Quelque chose nous dit qu'on n'a pas fini d'en débattre avant
des votations fort conflictuelles, de cette "affaire de
civilisation"... ou d'autres du même genre (le mot n'étant pas
choisi au hasard), à propos de la vêture, la dévêture et le
corps des femmes, les femmes étant toujours plus que les hommes
jugées sur leur corps et leur apparence, qu'elles soient ou non
musulmanes, et jamais aussi libres que les hommes de choisir
leur apparence.
Les études
existantes sur les raisons pour lesquelles dans nos pays des
femmes s’empaquètent dans une burqa ou un niqab convergent
pour dessiner le profil de femmes plutôt jeunes (moins de 35
ans), parfois victimes d'agressions sexuelles avant de
décider de se voiler complètement le visage et le corps,
nées et socialisées dans le pays européen où l'étude a été
effectuée, souvent converties à l'islam et bien éduquées
Elles n'ont pas été contraintes à se voiler, elles
contraignent les autres à accepter qu'elles se voilent.
Jusqu'à ce qu'elles décident, d'elles-mêmes, de ne plus le
faire.

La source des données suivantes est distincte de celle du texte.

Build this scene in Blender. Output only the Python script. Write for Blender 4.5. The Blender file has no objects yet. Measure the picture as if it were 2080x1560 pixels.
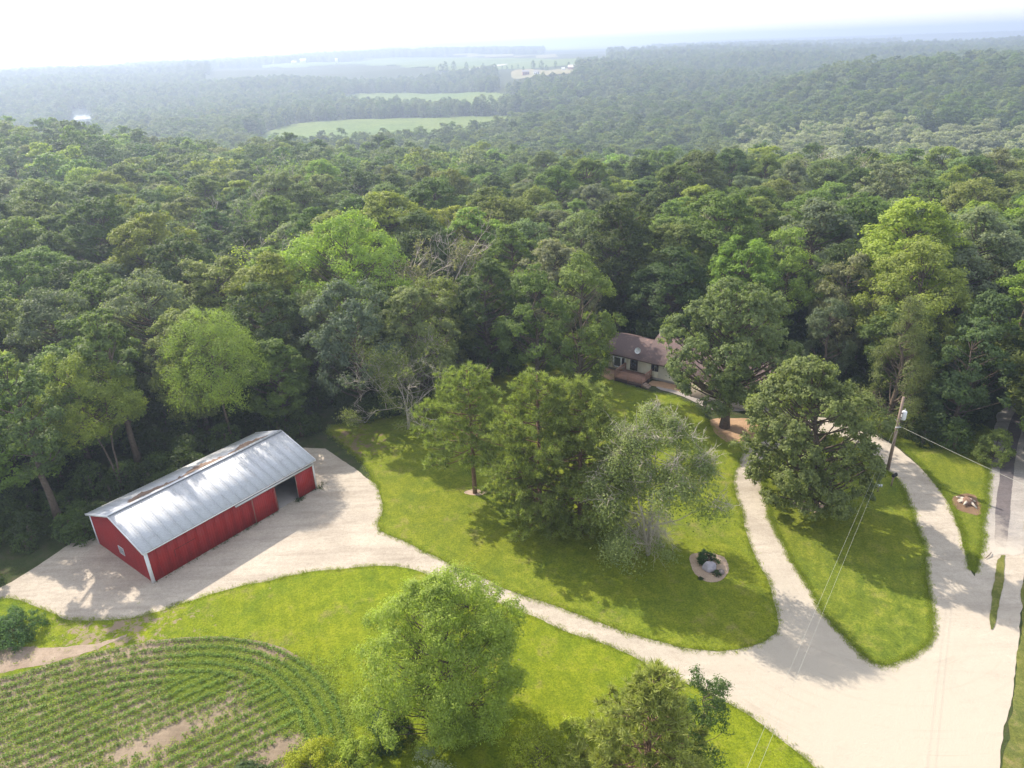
import bpy, math, random
import numpy as np
from mathutils import Matrix, Vector
R = math.radians
rng = np.random.default_rng(7)
random.seed(7)
S = bpy.context.scene
COL = S.collection

# ------------------------------------------------------------------ camera
CAMZ = 40.0
FP = 1469.0                                  # focal length in pixels of a 2080 px wide frame
PITCH = math.atan(690 / FP * math.cos(R(2.1)))
ROLL = R(2.1)
_f = np.array([0, math.cos(PITCH), -math.sin(PITCH)])
_r0 = np.array([1.0, 0, 0]); _u0 = np.cross(_r0, _f)
_rx = math.cos(ROLL) * _r0 - math.sin(ROLL) * _u0
_uy = math.sin(ROLL) * _r0 + math.cos(ROLL) * _u0
cd = bpy.data.cameras.new('camera'); cam = bpy.data.objects.new('camera', cd); COL.objects.link(cam)
cd.sensor_width = 36; cd.lens = 36 * FP / 2080; cd.clip_start = 0.5; cd.clip_end = 60000
cam.matrix_world = Matrix(((_rx[0], _uy[0], -_f[0], 0), (_rx[1], _uy[1], -_f[1], 0), (_rx[2], _uy[2], -_f[2], CAMZ), (0, 0, 0, 1)))
S.camera = cam

# ------------------------------------------------------------------ sky, sun, exposure
SUN_AZ, SUN_EL = -43.0, 39.0                 # azimuth from +Y towards +X
wd = bpy.data.worlds.new('World'); S.world = wd; wd.use_nodes = True
wn = wd.node_tree; bg = wn.nodes['Background']
sky = wn.nodes.new('ShaderNodeTexSky'); sky.sky_type = 'NISHITA'; sky.sun_disc = False
sky.sun_elevation = R(SUN_EL); sky.sun_rotation = R(SUN_AZ)
sky.altitude = 250; sky.air_density = 1.0; sky.dust_density = 2.2; sky.ozone_density = 1.0
veil = wn.nodes.new('ShaderNodeMix'); veil.data_type = 'RGBA'; veil.inputs[0].default_value = .5      # thin white summer overcast over the clear sky
veil.inputs[7].default_value = (5.9, 5.95, 6.1, 1); wn.links.new(sky.outputs[0], veil.inputs[6]); wn.links.new(veil.outputs[2], bg.inputs[0]); bg.inputs[1].default_value = 0.15
ld = bpy.data.lights.new('sun', 'SUN'); sun = bpy.data.objects.new('sun', ld); COL.objects.link(sun)
ld.energy = 4.1; ld.angle = R(0.6); ld.color = (1.0, 0.91, 0.78)
_sd = Vector((math.sin(R(SUN_AZ)) * math.cos(R(SUN_EL)), math.cos(R(SUN_AZ)) * math.cos(R(SUN_EL)), math.sin(R(SUN_EL))))
sun.rotation_euler = _sd.to_track_quat('Z', 'Y').to_euler()
sun.location = (-40, 40, 80)
S.view_settings.view_transform = 'Standard'; S.view_settings.look = 'None'
S.view_settings.gamma = 1; S.view_settings.use_curve_mapping = False
S.view_settings.exposure = 1.0
S.cycles.max_bounces = 6; S.cycles.diffuse_bounces = 3; S.cycles.glossy_bounces = 2
S.cycles.transmission_bounces = 3; S.cycles.transparent_max_bounces = 4; S.cycles.volume_bounces = 0
S.cycles.use_denoising = True
S.cycles.caustics_reflective = False; S.cycles.caustics_refractive = False
HAZE_DENSITY = 0.0005

# ------------------------------------------------------------------ terrain
TX = np.array([-200, 0, 500, 850, 1200, 1500, 1800, 2080, 2400], float)
TAB = [
 {0:0,115:0,180:-1,260:-2,400:0,480:-16,600:-31,980:-31,1120:-30,1400:-10,1900:6,2600:4,4000:0,30000:0},
 {0:0,115:0,180:-1,260:-2,400:0,480:-16,600:-31,980:-31,1120:-30,1400:-10,1900:6,2600:4,4000:0,30000:0},
 {0:0,115:0,180:-3,260:-7,330:-11,430:-29,500:-31,1050:-30,1250:-20,1500:-9,1800:4,2200:7,2700:8,3200:10,5000:0,30000:0},
 {0:0,115:0,180:-4,260:-11,310:-16,400:-29,480:-31,1150:-31,1300:-26,1450:-21,1600:-2,2500:8,3200:24,3800:10,6000:0,30000:0},
 {0:0,115:0,180:-5,260:-13,300:-18,380:-31,640:-31,800:-28,950:-16,1050:-6,1250:-4,1500:0,2500:6,3500:8,5000:0,30000:0},
 {0:0,115:0,180:-3,250:-9,300:-18,380:-32,640:-32,800:-24,950:-20,1100:-16,1350:-4,1600:2,2500:0,4000:0,30000:0},
 {0:0,115:0,180:-2,240:-8,290:-17,360:-33,450:-33,640:-14,760:-3,860:-6,1020:-26,1200:-16,1500:-5,1800:-6,2500:-4,30000:0},
 {0:0,115:0,180:-2,240:-8,290:-17,360:-33,450:-33,700:-7,880:2,1000:-2,1300:-6,1700:-6,2500:-4,30000:0},
 {0:0,115:0,180:-2,240:-8,290:-17,360:-33,450:-33,700:-7,880:3,1000:-1,1300:-6,1700:-6,2500:-4,30000:0},
]
_K = [(np.array(sorted(t)), np.array([t[k] for k in sorted(t)], float)) for t in TAB]
def hgt(x, y):
    x = np.asarray(x, float); y = np.asarray(y, float)
    D = np.hypot(x, y); az = np.clip(np.arctan2(x, y), R(-60), R(60))
    X = np.clip(1040 + 1621 * np.tan(az), TX[0], TX[-1] - 1e-3)
    i = np.clip(np.searchsorted(TX, X, 'right') - 1, 0, len(TX) - 2)
    t = (X - TX[i]) / (TX[i + 1] - TX[i]); t = t * t * (3 - 2 * t)
    zz = np.array([np.interp(D, k, v) for k, v in _K])
    z = np.take_along_axis(zz, i[None], 0)[0] * (1 - t) + np.take_along_axis(zz, i[None] + 1, 0)[0] * t
    w = np.clip((D - 130) / 300, 0, 1) * np.clip((z + 29) / 8, 0, 1) * np.clip(3 - D / 1500, 0, 1)
    return z + w * 2.2 * (np.sin(x / 61 + y / 97) + np.sin(y / 43 - x / 120))
def ray(px, py): return _f + _rx * (px - 1040) / FP + _uy * (780 - py) / FP
def G(px, py, z=0.0):                        # photo pixel -> the point of the level ground it shows
    d = ray(px, py); t = (CAMZ - z) / -d[2]
    return np.array([d[0] * t, d[1] * t])
def GT(px, py, up=0.0):                      # photo pixel -> the point of the terrain (+up) it shows
    d = ray(px, py); t = np.geomspace(30, 9000, 4000)
    zz = CAMZ + d[2] * t; hit = np.nonzero(zz < hgt(d[0] * t, d[1] * t) + up)[0]
    k = hit[0] if len(hit) else -1
    return np.array([d[0] * t[k], d[1] * t[k]])
def project(x, y, z):
    v = np.stack([np.asarray(x, float), np.asarray(y, float), np.asarray(z, float) - CAMZ], -1)
    d = v @ _f; d = np.where(d < .1, .1, d)
    return 1040 + FP * (v @ _rx) / d, 780 - FP * (v @ _uy) / d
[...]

Sans y être contraintes -puisque si on les y
contraignait, elle se feraient un plaisir ou un devoir de
s'insoumettre à cette contrainte venue d'en haut, et de
continuer à se soumettre à une contrainte qu'elles-mêmes ont
choisi de s'imposer en revendiquant leur droit de choisir
quelles parties de leur corps les autres peuvent voir et qui
peut les voir, et en se rendant, paradoxalement, d'autant
plus visible qu'elle se sont recouvertes. Pour elles, le
voile, la burqa, le niqab, est plus un objet de
confrontation avec la société que le moyen d'affirmer une
conviction religieuse (il n'est d'ailleurs pas une
prescription coranique), même en un temps où toutes les
religions opèrent (ou cherchent opérer) un retour dans
l'espace public, par elles-mêmes ou en participant entant
que telles à des mouvements qui les dépassent (comme, pour
les intégristes catholiques, la "Manif pour tous"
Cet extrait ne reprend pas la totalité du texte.